2. Generate a refresh token
Run the included auth script to complete the OAuth flow and obtain a refresh token:
python3 spotify_auth.py --client-id YOUR_CLIENT_ID --client-secret YOUR_CLIENT_SECRET
This will open your browser for Spotify authorization, start a local server to capture the callback, and print your refresh token.
3. Create a Blitline account
Album art from Spotify is full-color and high-resolution. The Playdate has a 1-bit 400x240 display. Blitline is a web-based image processing API that handles the conversion — it resizes the image to 200x200 and applies Floyd-Steinberg dithering to produce a monochrome BMP the Playdate can render.

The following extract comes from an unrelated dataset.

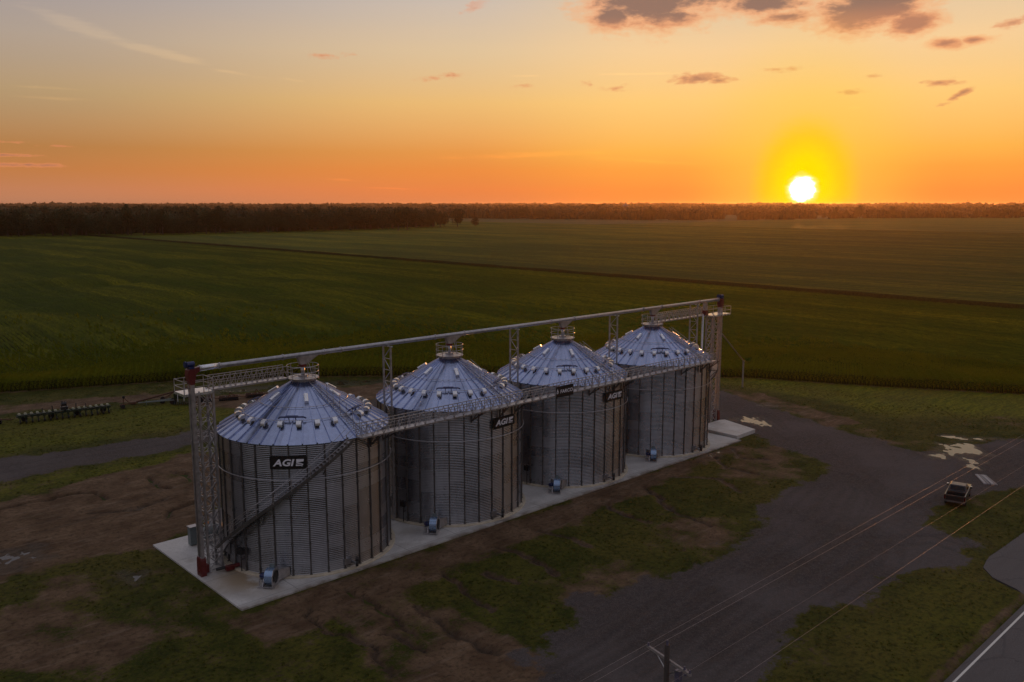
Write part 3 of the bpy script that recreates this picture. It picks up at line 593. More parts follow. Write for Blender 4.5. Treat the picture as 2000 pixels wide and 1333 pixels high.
# headland rows run parallel to the edge
pB = []; rB = []
for (x0, y0), (x1, y1) in zip(EDGE[:-1], EDGE[1:]):
    L = math.hypot(x1 - x0, y1 - y0); ux, uy = (x1 - x0) / L, (y1 - y0) / L; nx_, ny_ = -uy, ux
    for row in range(9):
        s = 0
        while s < L:
            o_ = .2 + row * .88 + random.uniform(-.06, .06); pB.append((x0 + ux * s + nx_ * o_, y0 + uy * s + ny_ * o_, -.1)); rB.append((0, 0, math.atan2(uy, ux) - math.pi / 2 + random.uniform(-.1, .1))); s += 1.3
pB = np.array(pB); rB = np.array(rB); e2 = edge_sd(pB[:, 0], pB[:, 1]); kb = e2 > .05; pB, rB = pB[kb], rB[kb]; pB[:, 2] += terr(pB[:, 0], pB[:, 1])
pts = np.concatenate([pA, pB]); rots = np.concatenate([rA, rB]); sc = rng.uniform(.9, 1.08, (len(pts), 1)) * np.array([[1, 1, 1.0]])
cards_points_gn("corn_plants", corn_piece(), pts, rots, sc, 'leafy corn plants in rows at the near edge of the field', 'corn plants', M_corn)

# grass tufts and weeds in the yard
def tuft():
    m = MB(); r = random.Random(5)
    for k in range(16):
        a = r.uniform(0, 6.28); d = r.uniform(0, .16); L = r.uniform(.12, .32); t_ = r.uniform(.2, .9); x, y = d * math.cos(a), d * math.sin(a); b_ = r.uniform(0, 6.28); px, py = .02 * math.cos(b_), .02 * math.sin(b_)
        m.add([(x - px, y - py, 0), (x + px, y + py, 0), (x + math.cos(a) * L * t_, y + math.sin(a) * L * t_, L)], [(0, 1, 2)])
    return m.mesh("tuft", M_tuft)
n = 60000; X = rng.uniform(-30, 98, n); Y = rng.uniform(-48, 92, n)
dpt = (X - CAM.x) * math.cos(head) + (Y - CAM.y) * math.sin(head); lat = -(X - CAM.x) * math.sin(head) + (Y - CAM.y) * math.cos(head)
gr, di, pdd = samp(YG, X, Y), samp(YD, X, Y), samp(YP, X, Y)
dens = fbm(X, Y, 2.5, 4, 91)
k = (gr < .42) & (di < .42 + (dens - .5) * .3) & (pdd < -.3) & (edge_sd(X, Y) < 0) & (np.abs(lat) < dpt * .62 + 4) & (Y > -48.2) & (dens > .42) & ((X < -10.7) | (X > 59) | (Y < -8.2) | (Y > 9.4)) & ~((X > 59) & (X < 65.6) & (Y > -7.4) & (Y < 2.1))
pts = np.stack([X[k], Y[k], samp(YZ, X, Y)[k] - .01], 1); ns = k.sum(); s_ = rng.uniform(.3, .85, (ns, 1)) * np.array([[1, 1, .75]])
cards_points_gn("grass_tufts", tuft(), pts, np.stack([np.zeros(ns), np.zeros(ns), rng.uniform(0, 6.28, ns)], 1), s_, 'tufts of rough grass and weeds over the yard', 'grass', M_tuft)

# ================================================================== GRAIN BINS
RB, ZE, SL = 7.32, 11.36, .59; RE = 7.46; PITCHX = 16.65
def zc(r): return ZE + (7.40 - r) * SL
def wall_mesh():
    p_ = .160; z = .22; prof = []
    while z < ZE - .02: prof += [(RB + .013, z), (RB - .004, z + p_ * .25), (RB - .021, z + p_ * .5), (RB - .004, z + p_ * .75)]; z += p_
    n = 160; V = []; F = []; m_ = len(prof); pr = np.array(prof); th = np.arange(n) * 2 * np.pi / n
    V = np.stack([np.outer(pr[:, 0], np.cos(th)), np.outer(pr[:, 0], np.sin(th)), np.repeat(pr[:, 1:2], n, 1)], -1).reshape(-1, 3)
    I = np.arange(m_ * n).reshape(m_, n); F = np.stack([I[:-1], np.roll(I[:-1], -1, 1), np.roll(I[1:], -1, 1), I[1:]], -1).reshape(-1, 4)
    return npmesh("wall", V, F, M_wall, True)
def roof_mesh():
    m = MB(); N_ = 40; r0 = .92
    for k in range(N_):
        a0, a1 = k * 9.0 - 4.5, (k + 1) * 9.0 - 4.5
        for (ra, rb) in ((RE, 5.0), (5.0, 2.6), (2.6, r0)):
            m.add([P3(a0, ra, zc(ra)), P3(a1, ra, zc(ra)), P3(a1, rb, zc(rb)), P3(a0, rb, zc(rb))], [(0, 1, 2, 3)])
        # standing rib: tapered ridge
        w0, h0, w1, h1 = .075, .13, .03, .06; aa = R_(a0); tx, ty = math.cos(aa), math.sin(aa)
        vs = []
        for r_, w_, h_ in ((RE + .02, w0, h0), (r0, w1, h1)):
            x, y, z = P3(a0, r_, zc(r_)); vs += [(x - tx * w_, y - ty * w_, z - .01), (x - tx * w_ * .6, y - ty * w_ * .6, z + h_), (x + tx * w_ * .6, y + ty * w_ * .6, z + h_), (x + tx * w_, y + ty * w_, z - .01)]
        m.add(vs, [(0, 4, 5, 1), (1, 5, 6, 2), (2, 6, 7, 3), (3, 2, 1, 0)])
        # eave lip
        m.add([P3(a0, RE, zc(RE)), P3(a1, RE, zc(RE)), P3(a1, RE, zc(RE) - .07), P3(a0, RE, zc(RE) - .07)], [(0, 3, 2, 1)])
    return m.mesh("roof", M_roof, False)
def radial(phi, r, z):   # local frame: x tangential, y outward, z up
    a = R_(phi); c, s = math.cos(a), math.sin(a)
    return Matrix(((c, s, 0, r * s), (s, -c, 0, -r * c), (0, 0, 1, z), (0, 0, 0, 1)))
def radial_(phi, r, z, tilt=False):
    a = R_(phi); o = Vector((math.sin(a), -math.cos(a), 0)); tdir = Vector((math.cos(a), math.sin(a), 0)); up = Vector((0, 0, 1))
    if tilt:
        o = (o - Vector((0, 0, SL))).normalized(); up = tdir.cross(o).normalized()
        if up.z < 0: up = -up
    M = Matrix.Identity(4)
    for i in range(3): M[i][0] = tdir[i]; M[i][1] = o[i]; M[i][2] = up[i]
    p = P3(phi, r, z); M[0][3], M[1][3], M[2][3] = p
    return M
def rail_ring(m, R, zs, r=.022, n=40, a0=0, a1=360):
    closed = abs(a1 - a0) >= 359.9; k = n if closed else n + 1
    for z in zs: m.path([P3(a0 + (a1 - a0) * i / n, R, z) for i in range(k)], r, 5, closed)
def make_bin():
    root = empty("grain_bin")
    m = MB(); m.lathe([(RB + .42, .10), (RB + .42, .20), (RB + .36, .235), (RB - .2, .235)], 96); m.build("foundation_ring", M_conc2, root)
    link("wall", wall_mesh(), root); link("roof", roof_mesh(), root)
    m = MB(); m.prism([(-.055, 0), (-.055, .07), (-.02, .095), (.02, .095), (.055, .07), (.055, 0)], 'z', .235, ZE - .03)
    for k in range(5): m.box(-.075, .075, 0, .1, .5 + k * 2.3, .72 + k * 2.3)
    m.box(-.11, .11, 0, .16, .235, .27)
    stf = m.mesh("stiffener", M_dsteel)
    for k in range(32):
        o = link("stiffener", stf, root); o.matrix_local = radial_(-6.6 + 11.25 * k, RB + .005, 0)
    m = MB(); m.path([P3(k * 3.75, RB + .20, 8.42) for k in range(96)], .042, 6, True); m.build("wind_ring", M_steel, root, True)
    for rr, sp in ((5.18, .13), (3.82, .13)):
        m = MB(); m.path([P3(k * 5, rr, zc(rr) + sp) for k in range(72)], .022, 6, True)
        for k in range(40): m.bar(P3(k * 9 - 4.5, rr, zc(rr) + .05), P3(k * 9 - 4.5, rr, zc(rr) + sp), .05)
        m.build("roof_ring", M_steel, root)
    # hooded roof vents
    m = MB(); prof = [(-.36, -.02), (-.36, .16)] + [(-.02 + .36 * math.cos(R_(180 - a)) , .16 + .34 * math.sin(R_(180 - a))) for a in range(15, 181, 15)] + [(.34, .02), (.27, .02), (.27, .13), (.10, .26), (-.10, .24), (-.14, -.02)]
    m.prism(prof, 'x', -.20, .20); m.cur = 1; m.box(-.17, .17, -.3, .22, -.01, .13)
    vent = m.mesh("roof_vent", [M_vent, M_dsteel])
    for k in range(24):
        ph = -79.5 + 15 * k
        if abs(ph - 10.5) < 6: continue
        o = link("roof_vent", vent, root); o.matrix_local = radial_(ph, 5.62, zc(5.62), False)
    m = MB(); m.prism([(-.17, 0), (-.17, .2), (-.1, .26), (.1, .26), (.17, .2), (.17, 0)], 'y', -.5, .5); pv = m.mesh("peak_vent", M_vent)
    for k in range(6):
        o = link("peak_vent", pv, root); o.matrix_local = radial_(-26 + 60 * k, 2.85, zc(2.85) + .02, True)
    # blue roof jacks: a beam on two feet
    m = MB(); m.box(-.95, .95, -.06, .06, .30, .38); m.box(-.5, .5, -.09, .09, .38, .44)
    for s_ in (-1, 1): m.bar((s_ * .95, 0, .34), (s_ * 1.15, 0, .2), .09); m.bar((s_ * .28, 0, .3), (s_ * .28, 0, .02), .07)
    jk = m.mesh("roof_brace", M_blue)
    for ph in (-41, 27, 139, -153):
        o = link("roof_brace", jk, root); o.matrix_local = radial_(ph, 4.95, zc(4.95), True)
    # roof ladder with handrails
    m = MB(); rr = np.linspace(7.5, 1.1, 33)
    for sgn in (-1, 1):
        M0 = radial_(9.5, 0, 0)
        def Q(rad, off, h): return M0 @ Vector((off, rad, zc(rad) + h))
        m.path([Q(a, sgn * .3, .16) for a in rr], .03, 5); m.path([Q(a, sgn * .34, .95) for a in rr[:26]], .02, 5)
        for a in rr[::4][:7]: m.bar(Q(a, sgn * .32, .1), Q(a, sgn * .34, .95), .035)
    for a in rr: m.bar(Q(a, -.3, .16), Q(a, .3, .16), .05, .03)
    m.build("roof_ladder", M_steel, root)
    # peak: collar, lid, platform with rail
    m = MB(); m.lathe([(.98, zc(.95) - .06), (.98, 15.34), (1.02, 15.36), (1.02, 15.42), (.55, 15.50), (.42, 15.52), (.42, 15.66), (.36, 15.68), (.30, 15.68), (.0, 15.68)], 40)
    for k in range(40): m.box(-.001, .001, 0, 0.001, 0, .001) if False else None
    m.build("peak_collar", M_steel, root, False)
    m = MB()
    m.lathe([(1.02, 15.43), (1.38, 15.43), (1.38, 15.47), (1.02, 15.47), (1.02, 15.43)], 40)
    for k in range(8): m.bar(P3(k * 45 + 20, .98, 15.1), P3(k * 45 + 20, 1.34, 15.42), .05)
    pf = m.build("peak_platform", M_steel, root)
    m = MB(); rail_ring(m, 1.36, (16.02, 16.54), .024)
    for k in range(8): m.bar(P3(k * 45 + 20, 1.36, 15.2), P3(k * 45 + 20, 1.36, 16.54), .045)
    m.build("railing", M_steel, pf)
    # unload tube with its black guard, wall box on a post, service hatch
    m = MB(); M0 = radial_(-1, RB, 0)
    m.tube(M0 @ Vector((0, 0, .62)), M0 @ Vector((0, .62, .62)), .11, 12); m.bar(M0 @ Vector((0, .5, .24)), M0 @ Vector((0, .5, .6)), .06)
    m.build("unload_tube", M_steel, root)
    m = MB(); m.tube((-.09, 0, 0), (.09, 0, 0), .30, 20); m.tube((-.13, 0, .34), (.13, 0, .34), .20, 16); m.box(-.09, .09, -.2, .2, -.05, .38)
    o = m.build("drive_guard", M_black, root); o.matrix_local = radial_(-1, RB + .72, .72) @ Matrix.Rotation(R_(38), 4, 'Z')
    m = MB(); m.box(-.3, .3, .0, .12, .55, 1.05); o = m.build("sweep_hatch", M_steel, root); o.matrix_local = radial_(-5.2, RB + .02, 0)
    m = MB(); m.tube((0, .35, .235), (0, .35, 1.9), .045, 8); m.box(-.28, .3, .2, .55, 1.75, 2.25); m.tube((-.32, .35, 2.0), (.0, .35, 2.3), .12, 8); m.bar((0, .35, 1.2), (0, 0, 1.2), .05); m.bar((-.45, .3, 2.3), (.1, .3, 2.0), .08)
    o = m.build("wall_gauge", M_black, root); o.matrix_local = radial_(-76, RB + .02, 0)
    m = MB(); m.box(-.45, .45, 0, .1, 1.0, 2.15); m.box(-.38, .38, .1, .14, 1.07, 2.08); o = m.build("walk_in_door", M_steel, root); o.matrix_local = radial_(-98.6 + 2, RB + .02, 0)
    return root
binsrc = make_bin()
BL = ['corrugated steel grain bin nearest the camera, with stairs climbing across its wall', 'second steel grain bin of the row, counted from the stairs bin', 'third steel grain bin of the row, behind the dealer banner on the walkway', 'farthest steel grain bin of the row, beside the raised concrete slab']
BINS = []
for i in range(4):
    b_ = binsrc if i == 0 else copy_tree(binsrc)
    b_.location = (PITCHX * i, 0, 0); tag(b_, BL[i], 'grain bin', 'row of grain bins'); BINS.append(b_)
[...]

- Sign up at blitline.com.
- Find your Application ID on the dashboard.
4. Create src/secrets.lua
Create a src/secrets.lua file with your credentials:
return {
client_id = "YOUR_SPOTIFY_CLIENT_ID",
client_secret = "YOUR_SPOTIFY_CLIENT_SECRET",
refresh_token = "YOUR_SPOTIFY_REFRESH_TOKEN",
app_id = "YOUR_BLITLINE_APP_ID"
}
Building
The Makefile uses the Playdate SDK to compile and run the project:
make build # compile with pdc
make run # compile and open in Playdate Simulator
make clean # remove build output
Makefile paths
The Makefile is written for macOS and assumes:
- The Playdate SDK is installed at
~/Developer/PlaydateSDK. - The Playdate Simulator is launched with
open -a "Playdate Simulator".
On Linux, change the SIM line to the path of the simulator binary, e.g.:
SIM = ~/Developer/PlaydateSDK/bin/PlaydateSimulator
On Windows, adjust both SDK and SIM to match your install paths and use the Windows simulator executable.
Nix
A shell.nix is provided that fetches the playdate-luacats type stubs and the lua-utils async library. Run nix-shell to symlink these into the project for editor support and type checking via lua-language-server.